A date, il n’y a jamais eu en Haïti de projets économiques de reboisement. Il n’y a que des projets humanitaires de reboisement qui ont facilité l’amélioration des conditions de vie des propriétaires d’ONGs et des cadres supérieurs de l’administration déconcentrée de l’état. Ces types de projet de reboisement ont engendré le chômage, le déboisement, la détérioration des conditions de l’environnement et créé chez le paysan un sentiment d’arrogance et de méfiance.

Le reboisement doit être un projet politique de société de proximité dont la responsabilité première incombe aux leaders locaux élus à la suite d’élections libres et démocratiques à partir du fonctionnement local de partis politiques ayant préparé depuis longtemps l’éducation civique de la population. Les élus locaux sortis de nos jours des urnes à partir d’élections sélection nomination et avec des taux d’abstention de 92 à 95% ne peuvent pas gérer un projet de reboisement. Ils n’ont pas de légitimité. Le président Préval et la communauté internationale ne l’entendent pas de cette oreille en organisant après 1990 seulement des élections mascarades.

La génération actuelle de jeunes et d’adultes qui peuplent les bassins versants ne peut pas non plus répondre de cette participation, parce qu’il n’existe pas de référence ou de modèle de projet de bassins versants reboisés qu’on peut lui montrer pour l’entrainer dans ce vaste effort collectif de mouvement citoyen de conservation et de reboisement du pays.

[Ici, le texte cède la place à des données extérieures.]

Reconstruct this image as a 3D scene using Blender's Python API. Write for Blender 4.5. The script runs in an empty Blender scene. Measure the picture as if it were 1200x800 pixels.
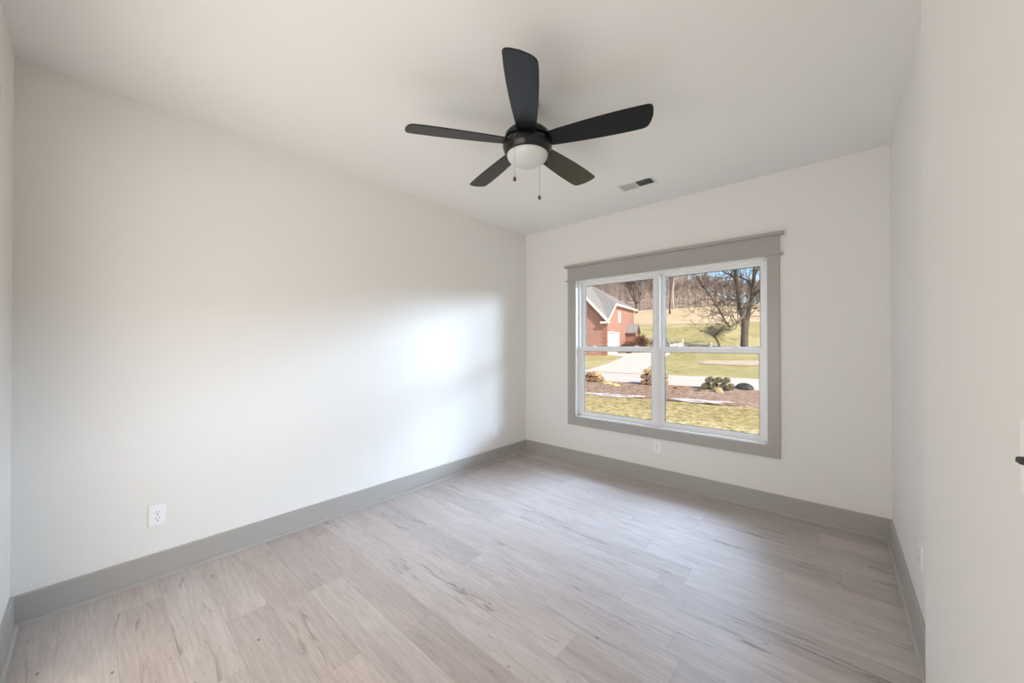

Pour avoir cette participation il faut dès maintenant envisager les étapes suivantes :

  • Organiser de bonnes élections au suffrage universel pour tous les élus locaux
  • Étudier un projet de reforme agraire
  • Promulguer une autre loi sur les ONG
  • Préparer la nouvelle génération d’haïtiens
  • Concevoir avec les Ministères de l’Environnement, de l’Agriculture, de l’Education nationale, du Commerce, de la Justice de l’Industrie et avec un éditeur de renommée en Haïti un manuel d’instruction civique sur les bassins versants qui intègre le reboisement et la survie environnementale du pays dans le curriculum des écoles primaires, des écoles secondaires comme matière obligatoire à l’instar des mathématiques et du français dans les examens officiels.
  • Retourner avec les fermes agricoles d’antan dans les écoles des sections communales
  • Bâtir des modèles d’interventions réussies dans les Bassins versants.
    Au lieu de concevoir des projets politiquement corrects ,(projet de reboisement de la rivière La Quinte de 695.000 has qui n’aboutissent même pas à un seul hectare protégé ) il faut sélectionner deux ou trois transecs de 1/1000, de 1/500 de la superficie du grand bassin versant pour bâtir des modèles cohérents de développement des personnes et de reboisement où les services essentiels de base sont apportés par l’Etat et les services économiques propres à la production, dont la banque de crédit rural, sont apportés par le secteur privé pour valoriser les parcelles de terrain mises en défense et reboisées.
  • Rétablir l’Etat fonctionnel dans la section communale
  • Venir avec un projet de crédit rural
  • Procéder par étape. Une section communale fait 5000 has. Si on prend un transect 500 has de bassins versants par section communale. Pour les 565 sections communales il faut prévoir une superficie de 282.500 has ou le dixième de celle des 30 bassins versants. Je suggère qu’on commence avec 28.250 has chaque année. Dans dix ans on aura reboisé 282.500 has. Lorsque ces ilots de référence après dix ans de développement auront prouvé leur raison d’être économique et protectionniste, il sera possible pour l’état décentralisé déjà implanté dans la section communale de venir avec un programme national de reforestation orienté vers l’agro industrie. Si après dix ans, le nouvel état environnemental et économique des sections communales se révèle convaincant, crédible, rentable, juste et impartial, l’apport des paysans aidant on pourra passer à six cent mille has pour les prochaines dix années et dans cinquante ans le pays aura retrouve la verdure et l’or vert qui l’avaient fait mériter le nom de « Perle des Antilles ».